Lei è sfacciata, spregiudicata, ignorante e vitale, lui è geloso, burbero, colto e paziente.
Se è vero il luogo comune che fa attrarre gli opposti, la loro storia dovrebbe essere piena di scintille…
E invece, durante la lettura, la tensione scema.

Silvia, con Acciaio, la sua fortunata opera prima, ci aveva regalato un racconto feroce e crudo di un’amicizia che cresce mentre tutto intorno muore. Aveva descritto un universo che si sta spegnendo, lasciando intorno macerie e desolazione.
In Marina Bellezza ci parla di un mondo che è già sparito, andato, bruciato, consumato da generazioni avide e spregevoli che non hanno lasciato nulla ai figli. Ci parla di giovani che cercano alternative all’esodo e di una nuova miseria, che ti costringe a costruire proprio su quelle macerie.
Per quanto il secondo romanzo riviva in alcuni punti la durezza avvincente del primo, perde spesso di carattere.
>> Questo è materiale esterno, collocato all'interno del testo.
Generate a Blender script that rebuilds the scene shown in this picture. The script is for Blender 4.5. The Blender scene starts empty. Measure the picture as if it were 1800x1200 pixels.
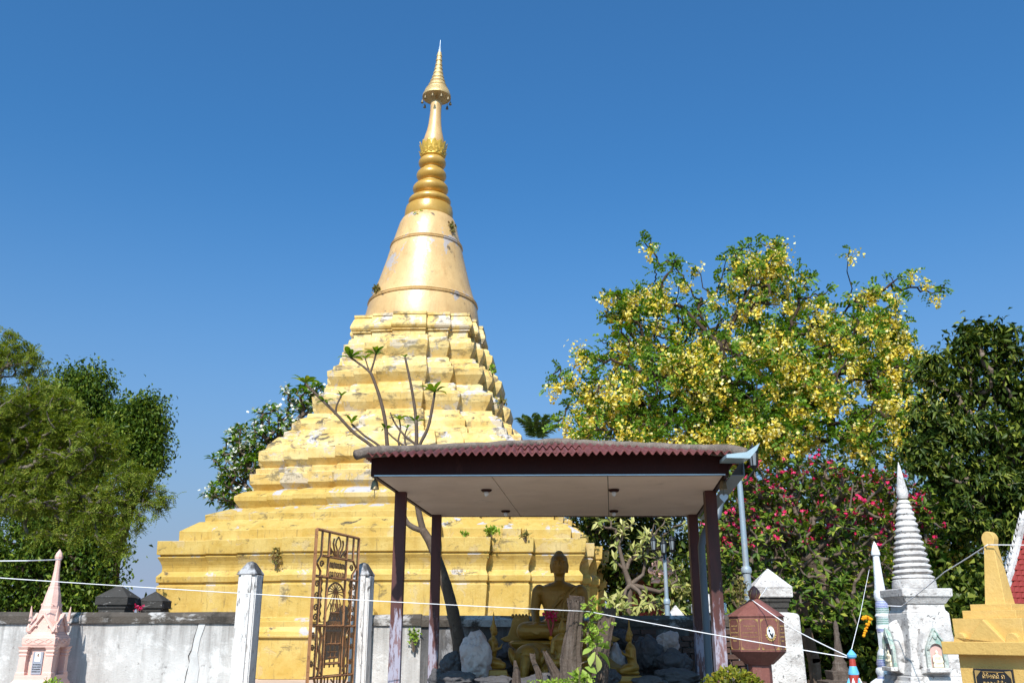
import bpy, bmesh, math, random
import numpy as np
from mathutils import Vector, Matrix, noise, Euler

random.seed(7); rng = np.random.default_rng(11)
scene = bpy.context.scene
col = scene.collection
R = math.radians

# ------------------------------------------------------------------ camera, sky, sun, exposure
F, PITCH, EYE = 1600.0, math.atan(510 / 1600), 1.6
CT, ST = math.cos(PITCH), math.sin(PITCH)
cam = bpy.data.cameras.new('camera'); cam.sensor_width = 36; cam.lens = 36 * F / 1800; cam.clip_end = 3000
camo = bpy.data.objects.new('camera', cam); col.objects.link(camo)
camo.location = (0, 0, EYE); camo.rotation_euler = (R(90) + PITCH, 0, 0)
scene.camera = camo

SUN_EL, SUN_AZ = R(43), R(11)          # the sun stands behind the camera, a little to its left
world = bpy.data.worlds.new('World'); scene.world = world; world.use_nodes = True
nt = world.node_tree; nt.nodes.clear()
sky = nt.nodes.new('ShaderNodeTexSky'); sky.sky_type = 'NISHITA'; sky.sun_disc = False
sky.sun_elevation = SUN_EL; sky.sun_rotation = R(180) + SUN_AZ
sky.altitude = 0; sky.air_density = 1.2; sky.dust_density = 3.0; sky.ozone_density = 5.0
bg = nt.nodes.new('ShaderNodeBackground'); bg.inputs['Strength'].default_value = 0.137
wo = nt.nodes.new('ShaderNodeOutputWorld')
tint = nt.nodes.new('ShaderNodeMix'); tint.data_type = 'RGBA'; tint.blend_type = 'MULTIPLY'; tint.inputs[0].default_value = 1
tint.inputs[7].default_value = (.335, .745, 1.0, 1)            # clear deep-blue air, the same over the whole sky
nt.links.new(sky.outputs[0], tint.inputs[6]); 
# the pale dry-season haze that lies along the whole horizon
gtc = nt.nodes.new('ShaderNodeTexCoord'); gsp = nt.nodes.new('ShaderNodeSeparateXYZ'); nt.links.new(gtc.outputs['Generated'], gsp.inputs[0])
gmr = nt.nodes.new('ShaderNodeMapRange'); gmr.inputs['From Min'].default_value = .5; gmr.inputs['From Max'].default_value = 0; gmr.inputs['To Max'].default_value = 1.05
gpw = nt.nodes.new('ShaderNodeMath'); gpw.operation = 'POWER'; gpw.inputs[1].default_value = 2.0; gpw.use_clamp = True
hz_ = nt.nodes.new('ShaderNodeMix'); hz_.data_type = 'RGBA'; hz_.inputs[7].default_value = (2.2, 2.7, 3.75, 1)
nt.links.new(gsp.outputs[2], gmr.inputs[0]); nt.links.new(gmr.outputs[0], gpw.inputs[0]); nt.links.new(gpw.outputs[0], hz_.inputs[0])
nt.links.new(tint.outputs[2], hz_.inputs[6]); nt.links.new(hz_.outputs[2], bg.inputs['Color']); nt.links.new(bg.outputs[0], wo.inputs['Surface'])
sun = bpy.data.lights.new('sun', 'SUN'); sun.energy = 5.0; sun.angle = R(0.5); sun.color = (1, .955, .88)
suno = bpy.data.objects.new('sun', sun); col.objects.link(suno)
to_sun = Vector((-math.sin(SUN_AZ) * math.cos(SUN_EL), -math.cos(SUN_AZ) * math.cos(SUN_EL), math.sin(SUN_EL)))
suno.rotation_euler = to_sun.to_track_quat('Z', 'Y').to_euler()
vs = scene.view_settings
vs.view_transform = 'Standard'; vs.look = 'None'; vs.exposure = 0.3; vs.gamma = 1.0; vs.use_curve_mapping = False
scene.cycles.max_bounces = 8; scene.cycles.transparent_max_bounces = 8

# ------------------------------------------------------------------ helpers
def P(x, y, Y):
    """point at ground distance Y that the photograph shows at pixel (x, y)"""
    u, v = x - 900, 600 - y
    t = Y / (F * CT - v * ST)
    return Vector((u * t, Y, EYE + (F * ST + v * CT) * t))
def mpp(y, Y):
    """metres for one photograph pixel at height y, distance Y"""
    z = P(900, y, Y).z
    return (Y * CT + (z - EYE) * ST) / F
def prof(rows, Y):
    return [(hw * mpp(y, Y), P(900, y, Y).z) for (y, hw) in rows]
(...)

Manca un po’ di coraggio, un po’ di mordente, che avrebbero reso la storia d’amore più avvincente e credibile.

La passione dei vent’anni si riduce ai colpi di testa e ai capricci di lei e alla caparbietà ottusa di lui. Sembra quasi che vivano ogni loro passione come una ripicca, come il desiderio di un indennizzo. Mentre i sogni, anche se nascono da una perdita, sono sempre pieni di molto altro, di visioni, di speranza, di magia, di adrenalina.
Forse, l’amore che più ci commuove nel romanzo, è quello dell’autrice per la sua terra, il biellese, che descrive come qualcosa di fragile, come un vaso di vetro andato in frantumi e poi incollato, che bisogna maneggiare con cura per non rischiare di perderlo ancora.
L’Avallone racconta un microcosmo che si ripopola di giovani senza avvenire, che possono sperare di sopravvivere solo tornando indietro. Giovani che ripopolano le valli per fare mestieri scomparsi.

Sareste disposti a rinunciare alla vostra terra per il futuro?
Io che sono apolide, con troppe patrie e poche radici, avrei detto di sì, a vent’anni come ora.
I protagonisti del libro, invece, hanno il coraggio di chi resta, perché amano più di ogni altra cosa il posto in cui sono nati.

Diceva Jules Renard: “Il mio paese è là dove passano le nuvole più belle.”